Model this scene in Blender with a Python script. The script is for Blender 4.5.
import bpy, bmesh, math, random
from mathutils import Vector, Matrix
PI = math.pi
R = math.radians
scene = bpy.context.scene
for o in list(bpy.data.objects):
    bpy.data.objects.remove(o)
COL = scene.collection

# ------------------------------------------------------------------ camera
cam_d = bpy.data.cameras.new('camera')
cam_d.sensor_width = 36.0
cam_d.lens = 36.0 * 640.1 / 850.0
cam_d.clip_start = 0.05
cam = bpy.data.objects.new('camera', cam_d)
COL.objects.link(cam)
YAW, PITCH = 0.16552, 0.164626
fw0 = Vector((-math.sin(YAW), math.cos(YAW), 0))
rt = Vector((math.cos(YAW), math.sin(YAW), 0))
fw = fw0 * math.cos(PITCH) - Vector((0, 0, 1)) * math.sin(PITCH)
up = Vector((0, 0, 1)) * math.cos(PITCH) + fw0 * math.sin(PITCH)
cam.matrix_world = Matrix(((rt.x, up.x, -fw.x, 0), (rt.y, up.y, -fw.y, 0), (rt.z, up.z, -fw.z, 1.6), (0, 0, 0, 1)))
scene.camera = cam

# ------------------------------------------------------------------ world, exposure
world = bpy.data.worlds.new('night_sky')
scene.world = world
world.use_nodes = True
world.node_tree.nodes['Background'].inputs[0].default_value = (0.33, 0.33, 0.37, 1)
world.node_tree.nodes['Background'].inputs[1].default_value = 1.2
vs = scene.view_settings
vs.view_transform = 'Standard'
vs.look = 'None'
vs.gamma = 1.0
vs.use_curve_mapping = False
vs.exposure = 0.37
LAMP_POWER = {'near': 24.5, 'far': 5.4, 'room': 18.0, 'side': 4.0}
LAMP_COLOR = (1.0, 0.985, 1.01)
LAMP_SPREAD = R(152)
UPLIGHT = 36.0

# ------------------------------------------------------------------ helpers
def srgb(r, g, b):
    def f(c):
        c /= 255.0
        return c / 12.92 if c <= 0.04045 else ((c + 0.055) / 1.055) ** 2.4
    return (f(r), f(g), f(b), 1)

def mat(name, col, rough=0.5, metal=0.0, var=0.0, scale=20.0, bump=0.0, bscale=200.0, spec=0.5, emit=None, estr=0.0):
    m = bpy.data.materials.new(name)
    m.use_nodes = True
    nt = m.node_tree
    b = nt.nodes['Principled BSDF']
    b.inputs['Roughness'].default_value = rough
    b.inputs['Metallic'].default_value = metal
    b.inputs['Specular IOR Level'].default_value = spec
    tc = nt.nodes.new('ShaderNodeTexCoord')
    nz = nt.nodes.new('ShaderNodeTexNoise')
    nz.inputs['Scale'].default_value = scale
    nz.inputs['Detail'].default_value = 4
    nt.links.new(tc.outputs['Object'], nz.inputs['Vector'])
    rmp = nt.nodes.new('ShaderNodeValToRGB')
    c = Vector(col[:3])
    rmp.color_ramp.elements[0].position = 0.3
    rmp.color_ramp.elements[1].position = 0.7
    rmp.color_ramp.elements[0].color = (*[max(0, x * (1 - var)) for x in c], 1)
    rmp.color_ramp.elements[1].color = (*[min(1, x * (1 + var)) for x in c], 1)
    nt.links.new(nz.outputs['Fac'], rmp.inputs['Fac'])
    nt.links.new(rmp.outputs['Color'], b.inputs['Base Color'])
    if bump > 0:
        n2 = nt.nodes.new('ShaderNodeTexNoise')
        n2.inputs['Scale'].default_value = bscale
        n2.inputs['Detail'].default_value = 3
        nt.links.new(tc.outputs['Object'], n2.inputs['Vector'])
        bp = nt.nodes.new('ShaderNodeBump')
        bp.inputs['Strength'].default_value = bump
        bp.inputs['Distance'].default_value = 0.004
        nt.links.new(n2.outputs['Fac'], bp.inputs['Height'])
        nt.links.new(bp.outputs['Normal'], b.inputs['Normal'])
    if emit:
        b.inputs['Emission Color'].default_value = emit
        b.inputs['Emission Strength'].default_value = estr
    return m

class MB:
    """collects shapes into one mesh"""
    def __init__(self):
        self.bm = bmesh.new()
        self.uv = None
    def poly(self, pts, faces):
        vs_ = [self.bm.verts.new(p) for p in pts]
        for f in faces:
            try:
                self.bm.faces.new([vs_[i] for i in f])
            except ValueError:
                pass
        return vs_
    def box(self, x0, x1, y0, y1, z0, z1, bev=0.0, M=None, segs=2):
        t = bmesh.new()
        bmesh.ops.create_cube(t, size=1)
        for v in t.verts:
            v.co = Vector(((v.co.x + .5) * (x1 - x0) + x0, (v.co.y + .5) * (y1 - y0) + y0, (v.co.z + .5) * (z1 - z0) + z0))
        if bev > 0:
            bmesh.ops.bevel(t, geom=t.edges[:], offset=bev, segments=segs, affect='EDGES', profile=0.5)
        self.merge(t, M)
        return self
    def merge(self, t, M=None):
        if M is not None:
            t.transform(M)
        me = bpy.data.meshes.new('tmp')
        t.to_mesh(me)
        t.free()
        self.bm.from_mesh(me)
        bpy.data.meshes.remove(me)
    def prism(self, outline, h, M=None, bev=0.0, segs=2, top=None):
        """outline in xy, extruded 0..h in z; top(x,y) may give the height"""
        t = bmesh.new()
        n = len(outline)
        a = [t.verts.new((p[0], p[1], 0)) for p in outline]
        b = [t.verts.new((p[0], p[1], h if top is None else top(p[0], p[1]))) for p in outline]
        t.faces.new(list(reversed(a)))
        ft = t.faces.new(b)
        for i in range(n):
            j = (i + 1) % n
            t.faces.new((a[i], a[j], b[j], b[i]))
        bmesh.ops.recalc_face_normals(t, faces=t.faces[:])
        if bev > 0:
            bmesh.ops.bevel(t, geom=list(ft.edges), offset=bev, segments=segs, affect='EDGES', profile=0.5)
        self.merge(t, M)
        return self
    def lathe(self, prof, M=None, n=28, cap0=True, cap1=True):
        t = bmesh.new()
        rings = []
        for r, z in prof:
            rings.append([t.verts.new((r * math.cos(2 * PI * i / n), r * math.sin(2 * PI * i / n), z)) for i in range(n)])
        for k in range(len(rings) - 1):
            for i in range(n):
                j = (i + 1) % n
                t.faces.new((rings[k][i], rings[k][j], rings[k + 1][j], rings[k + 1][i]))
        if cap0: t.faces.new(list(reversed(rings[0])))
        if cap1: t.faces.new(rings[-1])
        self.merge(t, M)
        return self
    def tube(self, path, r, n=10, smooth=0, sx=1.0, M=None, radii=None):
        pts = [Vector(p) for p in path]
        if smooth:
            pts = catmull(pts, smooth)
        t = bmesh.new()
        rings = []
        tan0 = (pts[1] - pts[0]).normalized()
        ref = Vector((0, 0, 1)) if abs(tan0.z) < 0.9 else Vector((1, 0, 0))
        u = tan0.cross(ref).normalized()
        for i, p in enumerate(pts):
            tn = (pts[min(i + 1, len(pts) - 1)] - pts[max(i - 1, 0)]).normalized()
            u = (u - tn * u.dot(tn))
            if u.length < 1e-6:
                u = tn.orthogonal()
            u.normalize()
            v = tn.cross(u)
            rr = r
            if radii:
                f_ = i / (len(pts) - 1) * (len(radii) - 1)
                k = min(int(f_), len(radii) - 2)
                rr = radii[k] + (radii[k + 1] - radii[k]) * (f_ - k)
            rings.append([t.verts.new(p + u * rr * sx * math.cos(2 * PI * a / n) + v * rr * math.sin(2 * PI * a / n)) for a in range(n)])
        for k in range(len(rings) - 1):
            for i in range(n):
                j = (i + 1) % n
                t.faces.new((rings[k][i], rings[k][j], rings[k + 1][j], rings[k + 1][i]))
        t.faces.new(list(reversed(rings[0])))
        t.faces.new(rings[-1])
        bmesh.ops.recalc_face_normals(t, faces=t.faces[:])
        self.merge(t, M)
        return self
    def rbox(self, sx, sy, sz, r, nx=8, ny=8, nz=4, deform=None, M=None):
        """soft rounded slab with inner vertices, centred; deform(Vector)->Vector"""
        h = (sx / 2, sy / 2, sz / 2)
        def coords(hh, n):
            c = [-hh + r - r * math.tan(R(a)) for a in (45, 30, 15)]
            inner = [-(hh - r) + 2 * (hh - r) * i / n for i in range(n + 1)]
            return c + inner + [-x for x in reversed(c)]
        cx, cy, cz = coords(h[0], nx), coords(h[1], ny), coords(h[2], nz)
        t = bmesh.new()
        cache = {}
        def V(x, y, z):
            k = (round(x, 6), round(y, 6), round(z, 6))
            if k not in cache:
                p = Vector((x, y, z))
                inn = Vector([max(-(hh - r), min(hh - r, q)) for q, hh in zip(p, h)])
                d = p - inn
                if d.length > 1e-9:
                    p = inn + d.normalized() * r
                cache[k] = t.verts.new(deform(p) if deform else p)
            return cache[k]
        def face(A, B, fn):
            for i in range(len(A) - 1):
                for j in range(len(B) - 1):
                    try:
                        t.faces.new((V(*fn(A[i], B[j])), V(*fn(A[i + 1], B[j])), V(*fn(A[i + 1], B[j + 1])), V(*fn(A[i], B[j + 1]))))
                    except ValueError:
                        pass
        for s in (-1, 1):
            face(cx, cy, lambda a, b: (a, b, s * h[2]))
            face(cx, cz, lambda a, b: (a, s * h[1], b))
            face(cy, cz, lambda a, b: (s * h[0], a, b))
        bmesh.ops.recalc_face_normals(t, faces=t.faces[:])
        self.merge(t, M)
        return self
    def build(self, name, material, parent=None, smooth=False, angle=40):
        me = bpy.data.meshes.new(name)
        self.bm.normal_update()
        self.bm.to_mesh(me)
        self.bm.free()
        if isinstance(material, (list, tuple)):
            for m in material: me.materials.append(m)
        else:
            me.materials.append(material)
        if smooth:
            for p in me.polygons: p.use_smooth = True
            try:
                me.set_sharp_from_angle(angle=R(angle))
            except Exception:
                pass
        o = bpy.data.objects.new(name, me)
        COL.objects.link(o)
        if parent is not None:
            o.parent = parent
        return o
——
GIVEN INSTRUCTION:
Everything from the first line through the line containing "COL = scene.collection" should be quoted exactly, and nothing beyond it.

FULL OUTPUT:
Model this scene in Blender with a Python script. The script is for Blender 4.5.
import bpy, bmesh, math, random
from mathutils import Vector, Matrix
PI = math.pi
R = math.radians
scene = bpy.context.scene
for o in list(bpy.data.objects):
    bpy.data.objects.remove(o)
COL = scene.collection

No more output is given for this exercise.